◆ Material for this task
□ □ □ □ □ □ □

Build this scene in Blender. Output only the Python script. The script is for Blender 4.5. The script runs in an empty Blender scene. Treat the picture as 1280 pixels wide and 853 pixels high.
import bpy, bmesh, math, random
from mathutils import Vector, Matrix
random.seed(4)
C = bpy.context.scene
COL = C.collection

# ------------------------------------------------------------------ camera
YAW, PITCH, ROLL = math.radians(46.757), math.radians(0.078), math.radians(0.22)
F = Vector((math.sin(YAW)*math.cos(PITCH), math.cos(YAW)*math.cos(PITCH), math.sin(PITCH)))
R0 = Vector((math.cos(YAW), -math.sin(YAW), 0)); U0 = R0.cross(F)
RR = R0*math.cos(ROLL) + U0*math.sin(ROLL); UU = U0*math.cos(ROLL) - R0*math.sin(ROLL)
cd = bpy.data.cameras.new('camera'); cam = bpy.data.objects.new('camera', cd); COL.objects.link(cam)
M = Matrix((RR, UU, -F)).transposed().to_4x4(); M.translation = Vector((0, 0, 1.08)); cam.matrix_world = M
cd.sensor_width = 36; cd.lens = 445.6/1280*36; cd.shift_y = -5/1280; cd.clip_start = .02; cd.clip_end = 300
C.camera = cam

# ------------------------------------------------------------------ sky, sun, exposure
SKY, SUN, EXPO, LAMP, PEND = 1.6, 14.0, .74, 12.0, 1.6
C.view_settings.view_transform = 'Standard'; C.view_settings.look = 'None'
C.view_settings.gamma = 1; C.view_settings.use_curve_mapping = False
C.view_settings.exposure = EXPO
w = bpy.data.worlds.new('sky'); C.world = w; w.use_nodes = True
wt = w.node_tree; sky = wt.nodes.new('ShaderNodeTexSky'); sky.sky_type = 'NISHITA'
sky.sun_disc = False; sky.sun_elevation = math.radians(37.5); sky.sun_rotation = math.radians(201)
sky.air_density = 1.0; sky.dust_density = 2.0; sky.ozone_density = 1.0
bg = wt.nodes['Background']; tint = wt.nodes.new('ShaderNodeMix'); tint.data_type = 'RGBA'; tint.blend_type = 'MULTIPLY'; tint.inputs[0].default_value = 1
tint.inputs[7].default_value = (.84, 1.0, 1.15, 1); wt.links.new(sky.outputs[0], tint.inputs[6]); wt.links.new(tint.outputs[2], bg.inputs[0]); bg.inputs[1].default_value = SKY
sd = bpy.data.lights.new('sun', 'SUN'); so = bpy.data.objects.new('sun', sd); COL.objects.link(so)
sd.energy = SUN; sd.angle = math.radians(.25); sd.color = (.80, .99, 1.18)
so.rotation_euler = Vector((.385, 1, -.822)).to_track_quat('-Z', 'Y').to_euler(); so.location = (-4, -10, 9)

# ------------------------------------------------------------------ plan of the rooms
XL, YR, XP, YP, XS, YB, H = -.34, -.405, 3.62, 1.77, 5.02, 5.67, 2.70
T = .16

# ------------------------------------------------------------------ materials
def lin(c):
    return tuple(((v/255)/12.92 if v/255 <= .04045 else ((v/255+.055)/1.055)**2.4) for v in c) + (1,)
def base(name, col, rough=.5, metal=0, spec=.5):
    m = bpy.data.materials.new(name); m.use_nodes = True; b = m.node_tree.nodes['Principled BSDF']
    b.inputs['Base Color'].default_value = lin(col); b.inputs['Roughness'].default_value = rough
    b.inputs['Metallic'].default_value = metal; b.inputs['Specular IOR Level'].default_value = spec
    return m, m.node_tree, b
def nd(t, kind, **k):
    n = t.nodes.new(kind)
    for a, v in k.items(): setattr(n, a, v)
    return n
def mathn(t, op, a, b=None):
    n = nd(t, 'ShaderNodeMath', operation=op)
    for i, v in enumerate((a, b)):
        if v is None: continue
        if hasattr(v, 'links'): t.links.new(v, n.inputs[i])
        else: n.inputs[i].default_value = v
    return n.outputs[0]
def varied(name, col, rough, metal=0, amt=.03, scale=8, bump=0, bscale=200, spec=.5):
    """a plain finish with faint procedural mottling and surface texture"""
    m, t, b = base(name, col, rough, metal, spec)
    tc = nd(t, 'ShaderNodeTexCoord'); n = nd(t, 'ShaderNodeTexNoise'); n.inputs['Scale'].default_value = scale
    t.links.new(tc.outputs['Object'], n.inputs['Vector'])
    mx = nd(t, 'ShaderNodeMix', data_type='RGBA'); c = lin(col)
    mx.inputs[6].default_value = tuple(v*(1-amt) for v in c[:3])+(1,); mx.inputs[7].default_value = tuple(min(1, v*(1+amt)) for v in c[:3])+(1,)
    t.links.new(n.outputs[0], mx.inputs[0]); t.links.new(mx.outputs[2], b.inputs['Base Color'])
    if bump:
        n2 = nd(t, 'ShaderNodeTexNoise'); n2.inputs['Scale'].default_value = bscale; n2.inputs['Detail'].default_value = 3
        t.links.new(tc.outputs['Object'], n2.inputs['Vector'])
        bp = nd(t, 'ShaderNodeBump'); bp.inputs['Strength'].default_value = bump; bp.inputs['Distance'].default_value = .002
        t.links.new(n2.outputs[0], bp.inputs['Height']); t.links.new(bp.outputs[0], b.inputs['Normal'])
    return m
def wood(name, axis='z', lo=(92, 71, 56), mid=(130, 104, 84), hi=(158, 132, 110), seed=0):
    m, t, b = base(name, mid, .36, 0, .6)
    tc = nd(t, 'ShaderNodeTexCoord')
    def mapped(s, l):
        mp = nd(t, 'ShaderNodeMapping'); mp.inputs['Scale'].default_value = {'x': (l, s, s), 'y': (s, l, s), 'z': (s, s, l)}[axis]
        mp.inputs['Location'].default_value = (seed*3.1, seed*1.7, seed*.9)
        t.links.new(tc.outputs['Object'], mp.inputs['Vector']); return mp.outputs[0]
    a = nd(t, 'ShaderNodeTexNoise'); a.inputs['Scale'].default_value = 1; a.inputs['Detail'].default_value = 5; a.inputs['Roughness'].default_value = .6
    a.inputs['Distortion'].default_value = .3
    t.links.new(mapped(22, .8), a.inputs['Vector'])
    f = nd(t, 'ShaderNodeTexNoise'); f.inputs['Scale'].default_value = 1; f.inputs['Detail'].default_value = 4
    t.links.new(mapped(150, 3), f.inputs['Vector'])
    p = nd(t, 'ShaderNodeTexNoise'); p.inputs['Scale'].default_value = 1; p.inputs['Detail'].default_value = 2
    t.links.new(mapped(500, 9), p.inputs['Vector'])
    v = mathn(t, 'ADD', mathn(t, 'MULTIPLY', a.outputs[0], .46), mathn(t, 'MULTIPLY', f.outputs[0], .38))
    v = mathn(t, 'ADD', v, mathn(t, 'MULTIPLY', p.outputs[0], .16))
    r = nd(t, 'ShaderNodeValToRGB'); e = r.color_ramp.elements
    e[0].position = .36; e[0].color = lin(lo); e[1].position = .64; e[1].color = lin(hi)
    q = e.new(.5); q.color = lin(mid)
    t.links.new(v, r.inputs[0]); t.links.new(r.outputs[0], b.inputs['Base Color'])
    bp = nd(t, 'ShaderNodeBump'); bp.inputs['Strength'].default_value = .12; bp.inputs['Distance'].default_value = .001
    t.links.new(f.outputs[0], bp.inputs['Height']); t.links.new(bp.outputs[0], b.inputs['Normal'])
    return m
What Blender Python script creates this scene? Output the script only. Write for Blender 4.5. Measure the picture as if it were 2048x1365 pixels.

□ □ □ □ □ □ □

◆ Written instruction
Filter the data for the string "pixels" and copy every line that has it.

◆ Exercise result
Build this scene in Blender. Output only the Python script. The script is for Blender 4.5. The script runs in an empty Blender scene. Treat the picture as 1280 pixels wide and 853 pixels high.
What Blender Python script creates this scene? Output the script only. Write for Blender 4.5. Measure the picture as if it were 2048x1365 pixels.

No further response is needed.